George Hayes, 11 years ago
A lot of companies in have for a long time relied on the college degree system. Its a miserable failure to say the least. 75% of college graduates don’t work in the field of study they went to school for. A large part of them make no more money than those who don’t have a degree. Most people out of college take months to years to get trained to actually do the jobs they are hired to do even in their field of study.
A lot of companies are now pulling away from the strict degree requirement they are finally figuring out that a degree does not mean a person knows how to do the work. This is especially true in technical fields.
I went into the Navy at 21 trained as a Reactor operator through the Naval Nuclear Power Program.
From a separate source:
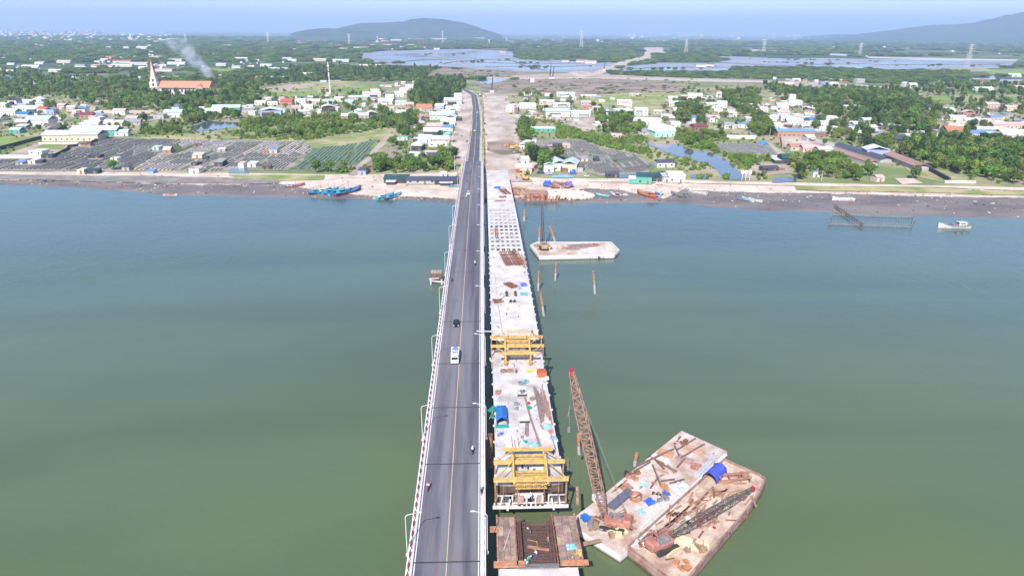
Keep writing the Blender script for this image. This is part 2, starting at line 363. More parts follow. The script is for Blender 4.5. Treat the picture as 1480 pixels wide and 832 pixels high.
patch('field', [(1385, 140), (1425, 138), (1440, 143), (1400, 148)], TANG, 4)
patch('field', [(1280, 138), (1380, 139), (1390, 145), (1330, 149), (1290, 146)], YGR, 4, block=False)
patch('field', [(840, 139), (900, 134), (990, 133), (1030, 140), (965, 150), (940, 165), (850, 147)], TANG, 4)
patch('field', [(865, 141), (960, 139), (975, 143), (880, 146)], YGR, 3, block=False)
patch('field', [(500, 126), (545, 121), (560, 126), (530, 136), (490, 139)], YGR, 4)
patch('field', [(372, 126), (430, 118), (520, 117), (495, 128), (430, 137), (375, 133)], TANG, 5, block=False)
patch('field', [(378, 128), (420, 122), (455, 122), (440, 128), (400, 132)], SANDD, 4, block=False)
patch('field', [(395, 135), (455, 131), (470, 138), (400, 141)], YGR, 3)
patch('field', [(1245, 126), (1290, 129), (1290, 132), (1245, 130)], TANG, 3)
patch('country_road', [(465, 117.2), (530, 113), (640, 111), (760, 112.5), (870, 112), (870, 113.6), (760, 114.3), (640, 112.8), (530, 114.8), (465, 118.6)], ROADP, .5)
patch('country_road', [(870, 112), (960, 113), (1050, 116), (1150, 118), (1240, 122), (1310, 129), (1310, 130.6), (1240, 124), (1150, 120.4), (1050, 119), (870, 114)], ROADP, .8)
patch('field', [(1120, 118), (1240, 122), (1245, 127), (1180, 131), (1130, 130), (1115, 124)], SANDD, 3)
# ---- near country, left of the bridges
patch('field', [(-400, 205), (0, 197), (20, 199), (60, 196), (60, 204), (0, 216), (-400, 224)], YGR, 2)
patch('salt_field', [(-500, 232), (0, 226), (60, 228), (100, 212), (170, 198), (260, 200), (440, 203), (500, 196), (560, 188), (535, 238), (480, 247), (0, 247), (-500, 247)], SALTP, 2)
patch('field', [(455, 213), (520, 206), (555, 198), (545, 214), (520, 238), (470, 246), (420, 246)], mat('green_net_field', (.115, .15, .09), .95, .3, .06, col2=(.08, .11, .06)), 2)
patch('field', [(460, 196), (560, 186), (575, 196), (550, 213), (480, 214), (430, 213)], TANG, 3, block=False)
patch('field', [(200, 196), (300, 194), (430, 196), (455, 206), (330, 201), (260, 206), (210, 204)], TANG, 3, block=False)
patch('dirt_track', [(567, 187), (575, 189), (556, 207), (540, 226), (514, 253), (503, 253), (520, 238), (545, 208)], SANDD, 1)
patch('field', [(556, 214), (575, 213), (572, 226), (545, 232), (532, 237)], BROWN, 1.5)
patch('pond', [(272, 184), (288, 180), (300, 175), (345, 177), (346, 183), (318, 187), (283, 190)], PONDW, 1.5)
patch('pond', [(330, 250), (333, 244), (358, 243), (362, 250)], mat('teal_pond', (.10, .16, .16), .2, .2, .1), 1)
patch('bank_slope', [(-500, 247), (0, 251.5), (245, 254), (370, 257), (405, 262), (400, 264.5), (245, 264), (0, 258)], mat('rubble_slope', (.25, .22, .20), .95, .4, .1, col2=(.17, .145, .13), detail=10, bump=.6), 1)
patch('verge', [(330, 252), (405, 252), (470, 253), (468, 259), (405, 261), (350, 258)], TANG, 1)
patch('yard', [(0, 228), (30, 215), (62, 206), (130, 205), (128, 209), (95, 216), (60, 228)], SANDD, 1)
patch('yard', [(50, 216), (62, 208), (96, 210), (90, 216)], YGR, 1, block=False)
patch('dirt_verge', [(668, 130), (684, 131), (680.6, 165), (679, 200), (672, 232), (660, 262), (648, 262), (662, 240), (655, 215), (650, 200), (662, 170)], PINKE, 1)
patch('verge', [(664, 236), (672, 228), (668, 244), (660, 262), (654, 258)], TANG, .7)
patch('yard', [(575, 252), (660, 248), (658, 264), (560, 262)], SAND, 1)
# ---- the earthwork of the new road and the land right of it
patch('earthwork', [(698, 134), (733, 138), (742, 170), (748, 185), (752, 215), (750, 235), (760, 250), (770, 262), (735, 262), (702, 255), (701, 200)], PINKE, 1)
patch('churned_earth', [(703, 205), (740, 203), (751, 210), (750, 222), (725, 224), (704, 217)], BROWN, 1)
patch('lane', [(735, 164), (800, 170), (850, 172), (850, 176), (800, 174), (735, 170)], PINKE, 1)
patch('yard', [(830, 172), (858, 170), (862, 188), (845, 190), (832, 183), (822, 182)], PINKE, 1)
patch('salt_field', [(770, 202), (838, 201), (868, 213), (915, 222), (948, 240), (935, 251), (865, 254), (848, 250), (838, 232), (800, 224), (776, 214)], SALTP, 1.5)
patch('pond', [(929, 208), (940, 206), (973, 207), (982, 211), (1000, 217), (1024, 220), (1042, 226), (1053, 233), (1068, 246), (1078, 251), (1072, 260), (1045, 259), (1040, 246), (1020, 236), (992, 229), (968, 223), (948, 213)], PONDW, 1.2)
patch('pond', [(893, 257), (895, 251.5), (922, 251.5), (922, 258)], PONDW, .5)
patch('pond', [(997, 257), (1000, 252), (1024, 252), (1024, 258.5)], PONDW, .5)
patch('pond', [(1115, 263), (1120, 256), (1150, 256), (1152, 263)], PONDW, .5)
patch('salt_field', [(1028, 207), (1094, 207), (1118, 213), (1130, 226), (1090, 224), (1040, 219)], SALTP, 1.2)
patch('dirt_track', [(1107, 205), (1113, 207), (1145, 228), (1138, 232), (1128, 226)], SANDD, .6)
patch('yard', [(1085, 238), (1110, 234), (1130, 240), (1150, 250), (1110, 253), (1082, 249)], SANDD, 1)
patch('yard', [(1126, 200), (1165, 203), (1205, 209), (1250, 218), (1250, 222), (1200, 218), (1150, 213), (1130, 213)], PINKE, 1)
patch('lane', [(1100, 150), (1104, 150), (1122, 185), (1140, 196), (1180, 200), (1230, 212), (1225, 215), (1170, 204), (1128, 200), (1112, 183)], ROADP, .8)
patch('clearing', [(1310, 240), (1345, 248), (1390, 252), (1400, 262), (1360, 263), (1320, 255)], TANG, 1.5)
patch('yard', [(1293, 258), (1318, 258), (1335, 265), (1305, 267)], SAND, 1)
patch('verge', [(1150, 266.5), (1250, 269), (1340, 271), (1480, 275.5), (1900, 290), (1900, 297), (1480, 281.5), (1340, 277.5), (1250, 276), (1150, 273)], TANG, 1)
patch('levee_track', [(850, 259), (990, 261.5), (1110, 264.5), (1200, 266), (1350, 268), (1480, 272.5), (1900, 288), (1900, 290), (1480, 274.5), (1350, 270), (1200, 268), (1110, 266.5), (990, 263.5), (850, 262)], SAND, .5)

# ---- hills behind
HILL = mat('wooded_hillside', (.050, .080, .050), .95, .3, .004, col2=(.022, .042, .028), detail=10, lo=.42, hi=.58)
def ridge(name, prof, dist, half, m):
    b = MB(); rows = []; cols = []
    for k in range(len(prof)-1):
        (x0, y0), (x1, y1) = prof[k], prof[k+1]; st = 8
        for i in range(st): t = i/st; t2 = t*t*(3-2*t)*.5+t*.5; cols.append((x0+(x1-x0)*t, y0+(y1-y0)*t2))
    cols.append(prof[-1]); fr = [-1, -.8, -.6, -.42, -.27, -.13, 0, .2, .5, 1]
    for f_ in fr:
        row = []
        for x, y in cols:
            d = ray(x, y); h = math.hypot(d.x, d.y); dd = dist+f_*half; c = CAMP+d*(dist/h); top = max(0, c.z-2)
            p = CAMP+Vector((d.x, d.y, 0))*(dd/h); g_ = (1-abs(f_))**1.15
            z = top*g_*(1+(.30*noise.noise((p.x*.0012, p.y*.0012, 2))+.14*noise.noise((p.x*.004, p.y*.004, 6)) if f_ else .03*noise.noise((x*.2, 0, 0))))
            row.append((p.x, p.y, z+1.5))
        rows.append(row)
    b.loft(rows, cap=False, closed=False); struct(name, b, m, smooth=True)
ridge('hills', [(418, 50), (430, 45.5), (445, 43), (465, 41), (485, 41.5), (520, 44), (560, 50)], 8200, 900, HILL)
ridge('hills', [(462, 49), (480, 44), (500, 38), (520, 33.5), (548, 33), (580, 31.5), (597, 27.5), (615, 26), (640, 28), (665, 32), (688, 38), (698, 42.5), (712, 46), (726, 51)], 9500, 1500, HILL)
ridge('mountain', [(1150, 57), (1215, 53.5), (1250, 48), (1285, 44), (1320, 39.5), (1345, 36.5), (1380, 35.5), (1405, 33.5), (1430, 28), (1455, 22), (1485, 17), (1560, 8), (1680, 2), (1850, 12), (2050, 40), (2150, 66)], 12500, 3000, HILL)
ridge('hills', [(1160, 53), (1200, 50), (1230, 49.5), (1262, 54)], 15500, 900, HILL)

# ============================================================ THE ROAD BRIDGE IN USE
def sweep(b, prof, Y0, Y1, st=8.0, dz=0.0, xo=0.0, zf=zb, cap=True, x_of=None):
    """extrude a closed cross-section [(x, dz)] along the bridge from Y0 to Y1"""
    n = max(1, int(abs(Y1-Y0)/st)); rings = []
    for k in range(n+1):
        Y = Y0+(Y1-Y0)*k/n; ox = xo+(x_of(Y) if x_of else 0); rings.append([(x+ox, Y, zf(Y)+z+dz) for x, z in prof])
    return b.loft(rings, cap=cap)
rect = lambda x0, x1, z0, z1: [(x0, z0), (x1, z0), (x1, z1), (x0, z1)]
Y0, YE = 40.0, 486.0
def road_x(Y):                                # past the far abutment the road narrows and bends away
    if Y < 640: return 0
    return 0.4-0.000035*(Y-640)**2 if Y < 1080 else -6.4-0.16*(Y-1080)
bridge = thing('road_bridge', (0, 0, 0), 0, 'two-lane concrete road bridge open to traffic, with red and white railing blocks', 'bridge')
ASPB = mat('bridge_asphalt', (.160, .148, .164), .8, .25, .42, col2=(.070, .065, .085), bump=.15, sx=(1, .02, 1), detail=6, lo=.34, hi=.60)
LINEW = mat('worn_white_line', (.62, .60, .60), .7, .3, 2, lo=.3, hi=.5); LINEY = mat('yellow_line', (.56, .38, .17), .7, .25, 1.5, lo=.3, hi=.5)
CURB = mat('pale_kerb_concrete', (.60, .54, .53), .9, .2, .6, detail=8)
b = MB(); sweep(b, [(-6.6, -.25), (6.6, -.25), (6.6, .0), (-6.6, 0)], Y0, YE); ob('deck', b, CONC, bridge)
b = MB(); sweep(b, rect(-5.75, 5.75, .004, .06), Y0, YE); ob('road_surface', b, ASPB, bridge)
for s in (-1, 1):
    b = MB(); sweep(b, [(s*5.75, .004), (s*6.45, .004), (s*6.45, .22), (s*5.80, .22)][::s], Y0, YE); ob('footway', b, CURB, bridge)
    b = MB(); sweep(b, rect(s*5.48-.09, s*5.48+.09, .062, .066), Y0, YE); ob('edge_line', b, LINEW, bridge)
    b = MB(); sweep(b, rect(s*6.66-.07, s*6.66+.07, .92, 1.06), Y0, YE); ob('handrail', b, WHITE, bridge)
    b = MB(); sweep(b, rect(s*6.62-.10, s*6.62+.10, .0, .26), Y0, YE); ob('railing_base', b, CURB, bridge)
b = MB(); sweep(b, rect(-.07, .07, .062, .066), Y0, YE); ob('centre_line', b, LINEY, bridge)
for Y in (60, 94, 120.7, 142, 163.3, 189.6, 232, 257.6, 291, 326, 360, 395, 430, 462):
    b = MB(); b.box((0, 0, .069), (11.4, .30, .006)); ob('expansion_joint', b, DARK, bridge, loc=(0, Y, zb(Y)), scale=(1, 1, 1))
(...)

After the navy I went to work for DOD/DLA there I worked on everything under the sun. electrical/electronics programming plcs and computers developing equipment installs …. you name it. I left there and went to TI equipment engineering. I had the shortest time and highest score on the engineer test when they hired me.
I taught myself programming at 15 and have learned computer science mostly on my own its 20 times faster than college course ever have been.
I do tutorials on game programming, web development, cryptography… grhmedia.com and I am building conservativespace.comYet, when I couldn’t teach in a Texas school. They would rather hire someone with a degree who doesn’t actually know how something works or has never actually done the work. I recently seen were a school let a child work on fusion. However, the first thing I noticed is the radiation safety was 100% inadequate for the work being done.
I’d rather have teachers who actually know how to do something than just read up on it. I would rather have teachers who are willing to do what is actually necessary to protect the students like my son.